### Set task
Print nothing but the lines from the start of the listing below through the line that contains "bm = BM(); rr". Do not include the pictures.

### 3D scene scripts
※
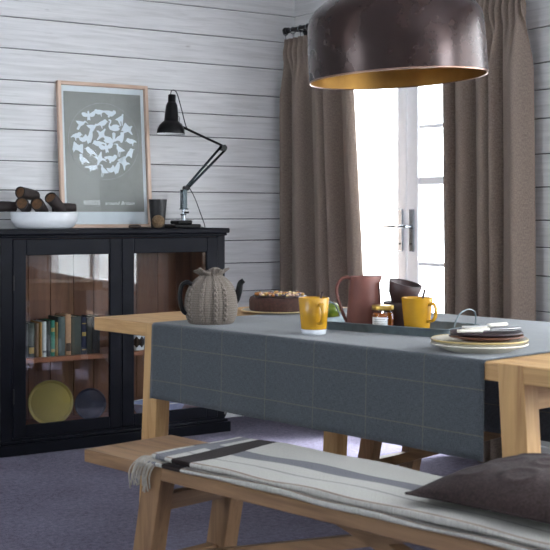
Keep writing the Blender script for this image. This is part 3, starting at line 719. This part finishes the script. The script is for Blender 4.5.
bm = BM(); add_lathe(bm, [(0, .0548), (.100, .056), (.107, .0555), (.106, .059), (.09, .061), (0, .060)], 60, None, lambda r, z, a, i: (r*(1+.03*math.sin(a*7)+.02*math.sin(a*13)), z)); obj('icing', bm, simple('chocolate_icing', srgb(42, 24, 20), .3), o, smooth=True)
NUT = [simple('nut_%d' % i, srgb(*c), .5, 0, .15, 200) for i, c in enumerate([(222, 196, 140), (196, 150, 84), (150, 96, 44), (206, 170, 150), (70, 60, 76)])]
rnd = random.Random(9); pl = []
while len(pl) < 70:
    a, r = rnd.uniform(0, 2*PI), .098*math.sqrt(rnd.random()); p = (r*math.cos(a), r*math.sin(a))
    if all((p[0]-q[0])**2+(p[1]-q[1])**2 > .0145**2 for q in pl): pl.append(p)
    elif rnd.random() < .002: break
for i, (x, y) in enumerate(pl):
    bm = BM(); rr = rnd.uniform(.006, .0095); add_sphere(bm, (x, y, .0615+rr*.55), rr, rotZ(rnd.uniform(0, 3)) @ Matrix.Rotation(rnd.uniform(-.5, .5), 4, 'X'), 8, (1.25, .8, .75)); obj('nut', bm, NUT[rnd.randrange(5)], o, smooth=True)

# mugs
def try_(u, f): return 1.178+.988*u-.156*f, .426+.156*u+.988*f      # a point of the tray in table measures
def mug(l, n, r_top, r_bot, h, white_base, hand_ang, lab):
    o = thing('mug', lab, 'mug', tab(l, n, TZ if white_base else TZ+.0045), 0, 'mustard yellow mugs on the table')
    zb_ = .018 if white_base else 0
    rb = lambda z: r_bot+(r_top-r_bot)*z/h
    bm = BM(); add_lathe(bm, [(0, .004), (rb(zb_)-.002, zb_) if white_base else (r_bot-.003, 0), (rb(zb_), zb_+.001 if white_base else .003), (rb(h*.5), h*.5), (r_top, h-.002), (r_top-.002, h), (r_top-.0045, h-.002), (rb(h*.5)-.005, h*.5), (r_bot-.006, .012), (0, .010)], 48)
    b = obj('mug_body', bm, yellow_glaze, o, auto=50)
    if white_base:
        bm = BM(); add_lathe(bm, [(0, 0), (r_bot-.003, 0), (r_bot, .003), (rb(.0175)+.0002, .0175), (r_bot-.004, .0178), (0, .0039)], 48); obj('bare_base', bm, white_ceramic, o, auto=50)
    c, s = math.cos(hand_ang), math.sin(hand_ang)
    P = [(rb(h*.78)-.003, h*.80), (rb(h*.8)+.014, h*.84), (rb(h*.7)+.026, h*.70), (rb(h*.5)+.027, h*.50), (rb(h*.4)+.018, h*.36), (rb(h*.33)-.003, h*.32)]
    bm = BM(); add_tube(bm, spline([(p*c, p*s, z) for p, z in P], 24), lambda t: (.008, .0050), 12); obj('handle', bm, yellow_glaze, o, smooth=True)
    return o
mug(1.090, .135, .0505, .0405, .121, True, math.radians(-68), 'yellow mug with a bare white base standing on the cloth')
mug(*try_(.112, -.03), .0520, .0410, .114, False, math.radians(-42), 'all yellow mug on the zinc tray with a spoon in it')
dark_wood = simple('dark_spoon_wood', srgb(58, 36, 28), .5)
def spoon_in(l, n, zt, lean_dir, lab):
    p = tab(l, n, 0); o = thing('spoon', lab, 'spoon', (p.x, p.y, zt), 0, 'dark spoons in the mugs')
    d = Vector(lean_dir).normalized(); base = Vector((0, 0, .0145)) - Vector((d.x, d.y, 0))*.020
    bm = BM(); add_tube(bm, [base+d*(.03+.101*k/8) for k in range(9)], lambda t: (.0055+.002*t, .0042), 10); obj('handle', bm, dark_wood, o, smooth=True)
    bm = BM(); add_sphere(bm, base+d*.016, 1, d.to_track_quat('Z', 'Y').to_matrix().to_4x4(), 12, (.009, .005, .016)); obj('spoon_bowl', bm, dark_wood, o, smooth=True)
spoon_in(*try_(.112, -.03), TZ+.0045, (.26, .1, 1), 'dark wooden spoon standing in the yellow mug on the tray')
spoon_in(1.090, .135, TZ-.002, (.28, .18, 1), 'dark wooden spoon standing in the white based yellow mug')

# zinc tray
tx0, tx1, tn0, tn1 = 0, .55, 0, .24
ty = thing('serving_tray', 'long galvanised metal tray with wire loop handles on the grey cloth', 'tray', tab(1.178, .426, TZ), TA+math.radians(9))
hx, hy = (tx1-tx0)/2, (tn1-tn0)/2
bm = BM(); rows = []
def rect(inset, z, off=0):
    out = []; rad = .022
    for cx, cy, a0 in ((hx, hy, 0), (-hx, hy, PI/2), (-hx, -hy, PI), (hx, -hy, 3*PI/2)):
        for k in range(7):
            a = a0+PI/2*k/6; sx = 1 if cx > 0 else -1; sy = 1 if cy > 0 else -1
            out.append((cx-sx*(rad+inset)+ (rad)*math.cos(a), cy-sy*(rad+inset)+(rad)*math.sin(a), z))
    return out
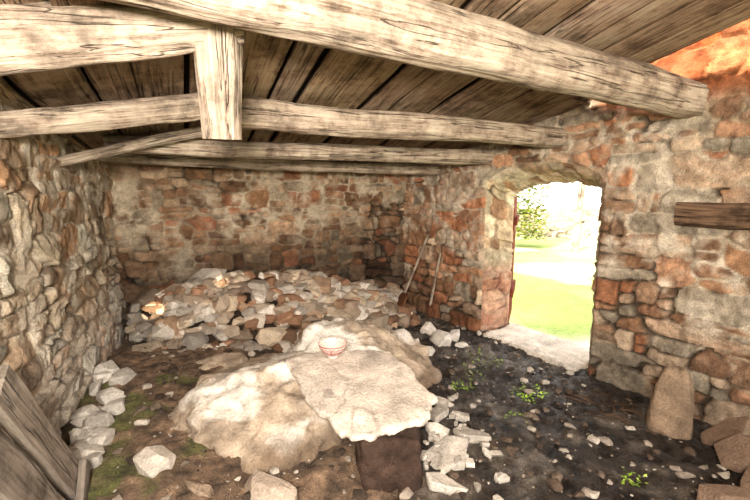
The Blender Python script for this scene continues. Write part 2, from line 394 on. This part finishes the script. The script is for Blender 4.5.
beam('ceiling_beam', (-1.42, 1.06, 2.345), (2.28, 2.90, 2.205), .24, .26, .21, .22, 1, M_beam, tint=.98)
beam('ceiling_beam', (-1.0, 2.58, 2.085), (1.76, 3.67, 2.05), .18, .19, .16, .16, 2, M_beam)
beam('ceiling_beam', (-1.9, 2.9, 1.92), (1.28, 4.32, 1.95), .14, .12, .15, .15, 3, M_beam, tint=.9)
beam('ceiling_beam', (-2.4, 3.57, 1.89), (.85, 4.95, 1.835), .12, .09, .14, .14, 4, M_beam, tint=.85)
beam('roof_log', (-1.55, 1.34, 2.07), (-.55, 1.76, 2.25), .22, .30, .13, .11, 5, M_beam, sq=2.2)
beam('roof_log', (-1.75, 1.72, 1.84), (-.95, 2.6, 2.14), .1, .1, .15, .16, 6, M_beam, sq=2.2)
beam('roof_log', (-2.1, 2.5, 1.75), (-1.05, 3.05, 2.06), .08, .06, .09, .08, 7, M_beam, sq=2.2, tint=.75)
beam('hanging_post', (-.65, 1.75, 2.26), (-.665, 1.80, 1.82), .17, .19, .15, .13, 8, M_beam, sq=4, tint=.8, n=40)
beam('embedded_wall_timber', CR+DR*3.14+UP*1.43-OUT*.03, CR+DR*4.5+UP*1.44-OUT*.03, .13, .16, .13, .17, 9, M_dwood, sq=5, tint=1.2)

# ------------------------------------------------------------------ rocks
_ico = {}
def ico(sub):
    if sub not in _ico:
        bm = bmesh.new(); bmesh.ops.create_icosphere(bm, subdivisions=sub, radius=1)
        v = np.array([x.co[:] for x in bm.verts]); f = np.array([[q.index for q in p.verts] for p in bm.faces]); bm.free()
        _ico[sub] = (v, f)
    return _ico[sub]

_hull = []
def hullrocks():
    """library of angular broken stones: bevelled convex hulls of unit size"""
    r = np.random.default_rng(321)
    for k in range(30):
        bm = bmesh.new(); n = r.integers(14, 26)
        p = r.normal(size=(n, 3)); p /= (np.abs(p)**4).sum(1)[:, None]**(1/4); p *= r.uniform(.85, 1.0, (n, 1))
        vs = [bm.verts.new(q) for q in p]
        bmesh.ops.convex_hull(bm, input=vs)
        bmesh.ops.delete(bm, geom=[x for x in bm.verts if not x.link_faces], context='VERTS')
        bmesh.ops.dissolve_limit(bm, angle_limit=.35, verts=bm.verts, edges=bm.edges)
        bmesh.ops.bevel(bm, geom=list(bm.edges), offset=.09, segments=2, profile=.6, affect='EDGES', clamp_overlap=True)
        bmesh.ops.triangulate(bm, faces=bm.faces)
        bm.verts.index_update()
        v = np.array([x.co[:] for x in bm.verts]); f = [[q.index for q in t.verts] for t in bm.faces]; bm.free()
        v -= (v.max(0)+v.min(0))/2; v /= np.abs(v).max(0)
        _hull.append((v, f))
hullrocks()
ROCKC = [lin(x) for x in ['#bdb0a2', '#ab9a88', '#988675', '#cdc2b5', '#a88c74', '#9c7a62', '#b4a99c', '#c2b09a']]
def addrock(b, r, pos, size, col=None, sub=3, tilt=.3):
    v, f = _hull[r.integers(len(_hull))]; v = v*np.array(size)
    th = r.uniform(0, 6.28); c, s = math.cos(th), math.sin(th); tx = r.normal()*tilt; c2, s2 = math.cos(tx), math.sin(tx)
    v = v@np.array([[1, 0, 0], [0, c2, -s2], [0, s2, c2]]).T@np.array([[c, -s, 0], [s, c, 0], [0, 0, 1]]).T
    cc = (ROCKC[r.integers(len(ROCKC))]*r.uniform(.75, 1.15) if col is None else np.array(col))
    b.add(v+np.array(pos), f, cc)

# rubble pile against back wall
r = np.random.default_rng(5); b = B()
def hh(s): return np.interp(s, [-.2, .3, .8, 1.9, 2.4, 3.0, 3.6], [.44, .52, .70, .68, .5, .34, .22])
def hw(s): return np.interp(s, [-.2, .5, 2, 3.6], [.6, .75, .82, .55])
ss, qq = np.meshgrid(np.linspace(.1, 3.15, 120), np.linspace(0.04, 1, 40), indexing='ij')
hz = hh(ss)*(1-qq**1.6)*.84-.03+.05*fbm(ss, qq, 2., 3, 6.)
V = CL+ss[..., None]*A-(qq*hw(ss))[..., None]*N+hz[..., None]*UP
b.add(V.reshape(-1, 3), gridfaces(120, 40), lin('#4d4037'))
for i in range(500):
    s = r.uniform(.16, 3.12); q = r.random()**.8; z = hh(s)*(1-q**1.6)
    sz = r.uniform(.045, .10)*(1.0 if r.random() > .1 else 1.35)
    sz = min(sz, .07) if s < .3 else sz
    p = CL+s*A-(q*hw(s)+.11)*N+UP*(z*.92+sz*.1)
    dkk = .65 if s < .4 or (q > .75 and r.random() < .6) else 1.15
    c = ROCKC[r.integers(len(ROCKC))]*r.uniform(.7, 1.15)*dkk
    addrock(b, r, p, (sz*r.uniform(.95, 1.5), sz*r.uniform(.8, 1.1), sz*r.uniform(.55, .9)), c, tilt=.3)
for (s, q, sz) in ((.42, .75, .16), (.68, .9, .14), (1.6, .95, .13), (.32, .5, .13), (2.2, .8, .14), (1.1, .85, .14)):
    addrock(b, r, CL+s*A-q*hw(s)*N+UP*.09, (sz*1.2, sz, sz*.75), lin('#7d6453'))
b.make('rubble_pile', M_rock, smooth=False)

# rubble along left wall foot
b = B()
for i in range(26):
    s = r.uniform(1.35, 2.45); q = r.uniform(.09, .24); sz = r.uniform(.035, .08)
    p = CL+DL*s+NL*q; p[2] = fxy(p[0], p[1])+sz*.2+(.24-q)*.3
    addrock(b, r, p, (sz*1.2, sz, sz*.8), lin('#c4bbb0')*r.uniform(.7, 1.1))
b.make('wall_foot_rubble', M_rock, smooth=False)

# boulders
def boulder(name, cx, cy, rx, ry, rz, z0, rot, seed, sub=6, white=1.0):
    r = np.random.default_rng(seed); v, f = ico(sub); v = v.copy()
    nn = r.normal(size=(14, 3)); nn[:, 2] = np.abs(nn[:, 2])*1.1; nn /= np.linalg.norm(nn, axis=1)[:, None]; dd = r.uniform(.66, .92, 14)
    nn = np.vstack([nn, [[.1, -.25, .96]]]); dd = np.append(dd, .74)
    rr = np.minimum((dd/np.maximum(v@nn.T, .02)).min(1), 1.02)
    rr = .92*rr+.08
    rr = rr*(1+.16*fbm(v[:, 0]+seed, v[:, 1], v[:, 2], 3, 1.6)+.10*fbm(v[:, 0]+seed, v[:, 1], v[:, 2], 5, 5.)-.12*np.abs(fbm(v[:, 0]+seed, v[:, 1], v[:, 2]+4, 4, 4.)))
    q = v*rr[:, None]*np.array([rx, ry, rz]); q[:, 2] = np.where(q[:, 2] > 0, q[:, 2], q[:, 2]*.5)
    c, s = math.cos(rot), math.sin(rot); q = q@np.array([[c, -s, 0], [s, c, 0], [0, 0, 1]]).T
    w = q+np.array([cx, cy, z0])
    x, y, z = w.T
    zm = z.max()
    base = lin('#ab9986')*(1+.8*fbm(x, y, z, 5, 9.))[:, None]
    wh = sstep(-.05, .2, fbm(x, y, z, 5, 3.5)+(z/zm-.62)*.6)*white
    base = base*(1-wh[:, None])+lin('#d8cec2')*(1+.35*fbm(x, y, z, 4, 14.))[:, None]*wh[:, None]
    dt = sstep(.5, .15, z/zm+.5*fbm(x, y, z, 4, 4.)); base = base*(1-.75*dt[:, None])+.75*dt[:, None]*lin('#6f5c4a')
    crk = sstep(.02, .0, np.abs(fbm(x, y, z, 3, 3.2)))[:, None]; base = base*(1-.4*crk)
    bb = B(); bb.add(w, f, base); return bb.make(name, M_rock)
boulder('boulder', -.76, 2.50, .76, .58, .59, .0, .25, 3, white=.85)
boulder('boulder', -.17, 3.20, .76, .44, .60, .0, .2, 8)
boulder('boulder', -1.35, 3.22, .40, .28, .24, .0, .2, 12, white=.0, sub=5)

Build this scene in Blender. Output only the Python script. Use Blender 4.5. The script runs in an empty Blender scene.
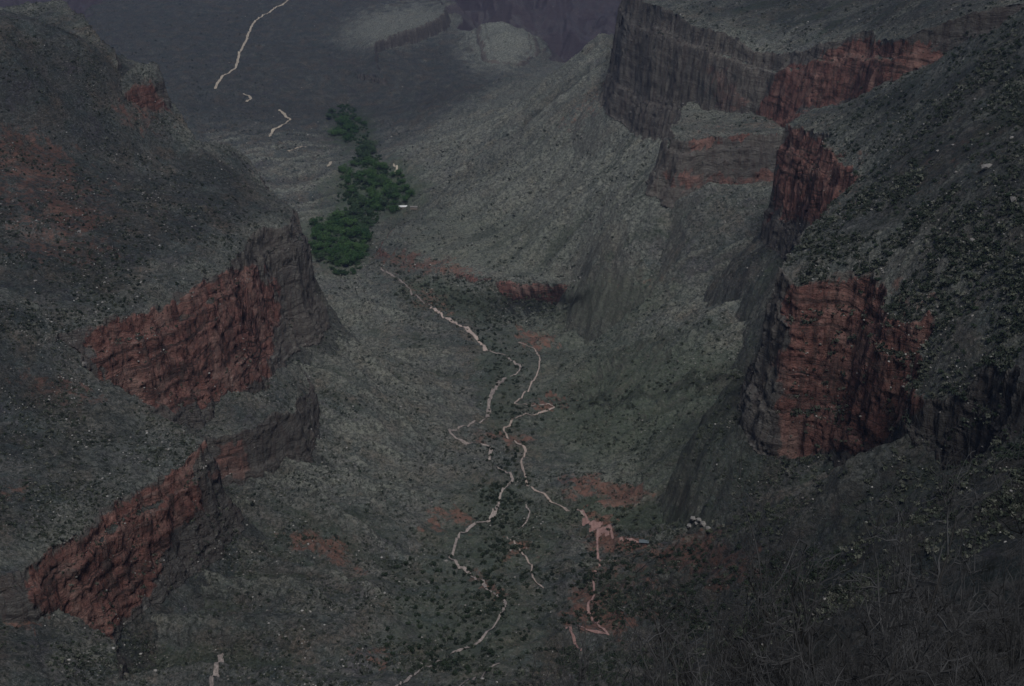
※
### Worked solution
Keep writing the Blender script for this image. This is part 3, starting at line 719. This part finishes the script. The script is for Blender 4.5.
bm = BM(); add_lathe(bm, [(0, .0548), (.100, .056), (.107, .0555), (.106, .059), (.09, .061), (0, .060)], 60, None, lambda r, z, a, i: (r*(1+.03*math.sin(a*7)+.02*math.sin(a*13)), z)); obj('icing', bm, simple('chocolate_icing', srgb(42, 24, 20), .3), o, smooth=True)
NUT = [simple('nut_%d' % i, srgb(*c), .5, 0, .15, 200) for i, c in enumerate([(222, 196, 140), (196, 150, 84), (150, 96, 44), (206, 170, 150), (70, 60, 76)])]
rnd = random.Random(9); pl = []
while len(pl) < 70:
    a, r = rnd.uniform(0, 2*PI), .098*math.sqrt(rnd.random()); p = (r*math.cos(a), r*math.sin(a))
    if all((p[0]-q[0])**2+(p[1]-q[1])**2 > .0145**2 for q in pl): pl.append(p)
    elif rnd.random() < .002: break
for i, (x, y) in enumerate(pl):
    bm = BM(); rr = rnd.uniform(.006, .0095); add_sphere(bm, (x, y, .0615+rr*.55), rr, rotZ(rnd.uniform(0, 3)) @ Matrix.Rotation(rnd.uniform(-.5, .5), 4, 'X'), 8, (1.25, .8, .75)); obj('nut', bm, NUT[rnd.randrange(5)], o, smooth=True)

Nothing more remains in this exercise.